Returning to Mississippi, Coleman was elected District Attorney in 1940, and served until 1946, when he became judge on the state circuit court. After a stint as a justice on the Mississippi Supreme Court, Coleman was the Mississippi Attorney General from 1950 to 1956. Coleman became the Governor of Mississippi in 1956 as a moderate candidate in a campaign where he promised to uphold segregation. As governor, he befriended Democratic presidential nominee, Senator John Fitzgerald Kennedy, but set up the Mississippi State Sovereignty Commission. When Clennon Washington King, Jr. attempted to integrate the University of Mississippi the Governor went to Oxford to prevent Mr. King's matriculation and fulfill his promise of segregation of all schools. He objected to being called a moderate by his critics, preferring to characterize himself as a 'successful segregationist'.
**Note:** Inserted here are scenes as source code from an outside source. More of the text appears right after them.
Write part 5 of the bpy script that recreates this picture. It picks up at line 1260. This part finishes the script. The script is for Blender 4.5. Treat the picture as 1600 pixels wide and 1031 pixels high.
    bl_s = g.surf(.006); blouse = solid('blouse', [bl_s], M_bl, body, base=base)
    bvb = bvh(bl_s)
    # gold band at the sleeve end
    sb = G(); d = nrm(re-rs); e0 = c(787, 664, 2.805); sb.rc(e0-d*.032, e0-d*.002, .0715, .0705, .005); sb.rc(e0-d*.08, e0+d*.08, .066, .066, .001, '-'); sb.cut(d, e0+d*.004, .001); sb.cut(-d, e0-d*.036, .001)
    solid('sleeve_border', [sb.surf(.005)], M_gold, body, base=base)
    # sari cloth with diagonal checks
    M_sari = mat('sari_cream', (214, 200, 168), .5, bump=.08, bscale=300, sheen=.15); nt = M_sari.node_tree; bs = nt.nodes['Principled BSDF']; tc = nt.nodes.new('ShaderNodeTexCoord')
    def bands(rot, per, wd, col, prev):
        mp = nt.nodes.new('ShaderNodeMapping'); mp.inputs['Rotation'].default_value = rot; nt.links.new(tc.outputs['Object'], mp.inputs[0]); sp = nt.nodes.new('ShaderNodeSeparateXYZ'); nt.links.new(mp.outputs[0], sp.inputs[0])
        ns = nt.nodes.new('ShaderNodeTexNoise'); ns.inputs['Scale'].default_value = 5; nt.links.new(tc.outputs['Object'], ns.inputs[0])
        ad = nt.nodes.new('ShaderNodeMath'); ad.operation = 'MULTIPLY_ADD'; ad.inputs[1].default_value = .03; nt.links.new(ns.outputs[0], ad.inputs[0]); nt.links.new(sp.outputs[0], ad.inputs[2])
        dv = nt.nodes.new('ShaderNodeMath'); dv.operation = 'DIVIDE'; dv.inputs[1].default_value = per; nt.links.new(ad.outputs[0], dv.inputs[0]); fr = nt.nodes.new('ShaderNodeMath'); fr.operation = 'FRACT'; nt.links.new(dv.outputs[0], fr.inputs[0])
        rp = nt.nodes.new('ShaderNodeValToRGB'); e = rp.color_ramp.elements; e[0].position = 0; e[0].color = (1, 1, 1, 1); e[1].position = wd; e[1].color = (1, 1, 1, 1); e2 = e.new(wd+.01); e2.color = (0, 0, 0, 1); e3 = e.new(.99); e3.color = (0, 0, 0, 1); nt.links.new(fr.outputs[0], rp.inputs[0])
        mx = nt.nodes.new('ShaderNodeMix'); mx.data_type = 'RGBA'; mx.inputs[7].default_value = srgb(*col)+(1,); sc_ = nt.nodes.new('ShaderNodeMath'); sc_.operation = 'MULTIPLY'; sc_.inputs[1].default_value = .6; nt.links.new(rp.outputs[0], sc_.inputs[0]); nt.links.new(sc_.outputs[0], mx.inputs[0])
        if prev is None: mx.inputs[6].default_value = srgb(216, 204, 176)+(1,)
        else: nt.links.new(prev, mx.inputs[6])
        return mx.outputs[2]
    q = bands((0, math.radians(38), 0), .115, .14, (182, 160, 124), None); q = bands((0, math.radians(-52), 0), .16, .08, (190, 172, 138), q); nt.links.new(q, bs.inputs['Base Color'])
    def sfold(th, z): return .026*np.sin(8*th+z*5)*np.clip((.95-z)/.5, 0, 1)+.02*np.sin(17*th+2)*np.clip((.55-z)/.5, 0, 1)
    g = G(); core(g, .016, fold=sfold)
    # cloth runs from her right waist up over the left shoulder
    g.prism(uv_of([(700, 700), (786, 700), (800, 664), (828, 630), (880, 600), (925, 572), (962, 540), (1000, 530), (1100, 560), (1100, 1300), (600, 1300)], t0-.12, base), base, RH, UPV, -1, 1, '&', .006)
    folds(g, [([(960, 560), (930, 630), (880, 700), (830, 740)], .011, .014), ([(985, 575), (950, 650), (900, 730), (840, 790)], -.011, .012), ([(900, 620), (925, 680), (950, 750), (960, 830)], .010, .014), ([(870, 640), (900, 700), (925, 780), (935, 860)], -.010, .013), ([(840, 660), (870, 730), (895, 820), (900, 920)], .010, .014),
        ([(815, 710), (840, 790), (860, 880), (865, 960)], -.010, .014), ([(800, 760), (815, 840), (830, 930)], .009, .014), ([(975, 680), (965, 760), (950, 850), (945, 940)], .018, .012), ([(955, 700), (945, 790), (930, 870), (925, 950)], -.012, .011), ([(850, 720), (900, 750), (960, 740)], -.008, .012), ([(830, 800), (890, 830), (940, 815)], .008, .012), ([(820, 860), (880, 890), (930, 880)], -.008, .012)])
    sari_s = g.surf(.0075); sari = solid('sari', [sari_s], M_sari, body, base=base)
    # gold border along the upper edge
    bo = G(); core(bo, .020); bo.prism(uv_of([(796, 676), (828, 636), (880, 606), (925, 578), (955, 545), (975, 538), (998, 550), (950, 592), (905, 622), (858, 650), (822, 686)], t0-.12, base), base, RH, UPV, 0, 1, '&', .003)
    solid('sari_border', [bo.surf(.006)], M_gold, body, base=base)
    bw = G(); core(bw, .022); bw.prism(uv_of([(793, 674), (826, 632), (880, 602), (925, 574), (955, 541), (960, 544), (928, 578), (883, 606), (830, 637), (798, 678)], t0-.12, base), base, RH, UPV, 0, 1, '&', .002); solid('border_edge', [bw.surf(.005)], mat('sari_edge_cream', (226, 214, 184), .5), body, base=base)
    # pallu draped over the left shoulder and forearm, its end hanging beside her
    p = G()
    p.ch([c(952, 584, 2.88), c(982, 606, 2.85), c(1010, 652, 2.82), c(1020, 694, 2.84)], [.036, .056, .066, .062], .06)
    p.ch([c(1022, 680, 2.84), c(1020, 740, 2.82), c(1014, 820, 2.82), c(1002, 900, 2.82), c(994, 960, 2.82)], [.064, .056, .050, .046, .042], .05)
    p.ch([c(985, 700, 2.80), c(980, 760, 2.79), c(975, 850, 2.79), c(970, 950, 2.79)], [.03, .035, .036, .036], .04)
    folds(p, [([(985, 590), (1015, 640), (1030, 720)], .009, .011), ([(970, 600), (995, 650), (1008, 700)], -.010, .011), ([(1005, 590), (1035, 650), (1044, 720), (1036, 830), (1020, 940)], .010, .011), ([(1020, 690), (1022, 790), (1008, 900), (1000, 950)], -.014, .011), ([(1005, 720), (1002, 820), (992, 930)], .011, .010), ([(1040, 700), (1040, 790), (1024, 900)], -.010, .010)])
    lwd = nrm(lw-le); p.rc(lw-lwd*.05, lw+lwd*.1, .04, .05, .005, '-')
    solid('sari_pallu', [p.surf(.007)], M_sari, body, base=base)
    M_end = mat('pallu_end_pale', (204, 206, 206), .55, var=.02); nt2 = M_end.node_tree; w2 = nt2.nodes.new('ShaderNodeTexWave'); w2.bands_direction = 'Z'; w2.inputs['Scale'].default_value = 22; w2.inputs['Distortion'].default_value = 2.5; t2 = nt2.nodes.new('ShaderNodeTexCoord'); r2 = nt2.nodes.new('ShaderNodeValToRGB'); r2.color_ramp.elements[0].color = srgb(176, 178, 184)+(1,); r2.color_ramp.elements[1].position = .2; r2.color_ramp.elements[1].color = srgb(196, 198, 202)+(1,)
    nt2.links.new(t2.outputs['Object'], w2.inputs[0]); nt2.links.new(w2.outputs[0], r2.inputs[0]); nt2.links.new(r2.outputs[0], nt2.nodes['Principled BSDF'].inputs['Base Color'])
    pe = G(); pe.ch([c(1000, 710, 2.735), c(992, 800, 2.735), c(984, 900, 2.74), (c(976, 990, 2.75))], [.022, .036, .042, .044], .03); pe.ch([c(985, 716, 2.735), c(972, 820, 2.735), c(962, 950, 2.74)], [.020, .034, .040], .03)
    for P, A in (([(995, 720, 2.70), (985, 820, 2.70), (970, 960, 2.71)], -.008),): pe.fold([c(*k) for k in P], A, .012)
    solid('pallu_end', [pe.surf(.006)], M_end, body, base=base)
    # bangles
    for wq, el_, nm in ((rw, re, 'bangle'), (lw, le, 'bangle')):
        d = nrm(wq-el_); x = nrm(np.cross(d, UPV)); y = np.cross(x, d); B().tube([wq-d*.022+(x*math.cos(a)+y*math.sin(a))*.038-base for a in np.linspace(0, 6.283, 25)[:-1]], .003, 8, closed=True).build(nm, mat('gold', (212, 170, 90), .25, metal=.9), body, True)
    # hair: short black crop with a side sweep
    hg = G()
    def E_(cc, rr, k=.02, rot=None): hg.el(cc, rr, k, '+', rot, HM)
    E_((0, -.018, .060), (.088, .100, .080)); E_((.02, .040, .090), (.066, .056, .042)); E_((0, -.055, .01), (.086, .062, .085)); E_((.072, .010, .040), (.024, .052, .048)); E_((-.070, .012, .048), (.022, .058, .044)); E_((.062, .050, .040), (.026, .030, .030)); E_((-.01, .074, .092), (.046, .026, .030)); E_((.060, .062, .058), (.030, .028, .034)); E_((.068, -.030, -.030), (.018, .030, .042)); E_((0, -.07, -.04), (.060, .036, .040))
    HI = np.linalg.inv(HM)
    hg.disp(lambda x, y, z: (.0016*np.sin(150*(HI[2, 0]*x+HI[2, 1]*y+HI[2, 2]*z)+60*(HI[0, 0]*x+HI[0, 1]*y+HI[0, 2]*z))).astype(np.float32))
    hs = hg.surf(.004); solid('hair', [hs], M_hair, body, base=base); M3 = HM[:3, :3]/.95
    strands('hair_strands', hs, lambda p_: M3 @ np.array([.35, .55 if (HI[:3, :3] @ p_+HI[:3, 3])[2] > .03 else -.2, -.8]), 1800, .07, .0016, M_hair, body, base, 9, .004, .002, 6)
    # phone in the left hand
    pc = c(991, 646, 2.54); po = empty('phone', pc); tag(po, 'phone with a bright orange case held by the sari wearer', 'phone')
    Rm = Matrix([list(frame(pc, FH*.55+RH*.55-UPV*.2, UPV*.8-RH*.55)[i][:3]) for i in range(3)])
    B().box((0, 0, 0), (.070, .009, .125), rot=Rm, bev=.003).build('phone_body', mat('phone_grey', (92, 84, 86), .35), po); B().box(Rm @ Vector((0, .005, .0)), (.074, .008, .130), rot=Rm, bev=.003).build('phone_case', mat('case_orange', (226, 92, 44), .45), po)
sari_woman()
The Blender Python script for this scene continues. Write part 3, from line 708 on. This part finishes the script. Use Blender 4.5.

In 1959, Coleman appointed the author Thomas Hal Phillips of Corinth to a vacancy on the Mississippi Public Service Commission created by the resignation of Rubel Phillips, Hal Phillips' younger brother. After his term ended in 1960, Coleman won a seat in the Mississippi House of Representatives and served until 1964. He thus became the only Mississippi politician in history to serve in an elected capacity in all three branches of the state's government.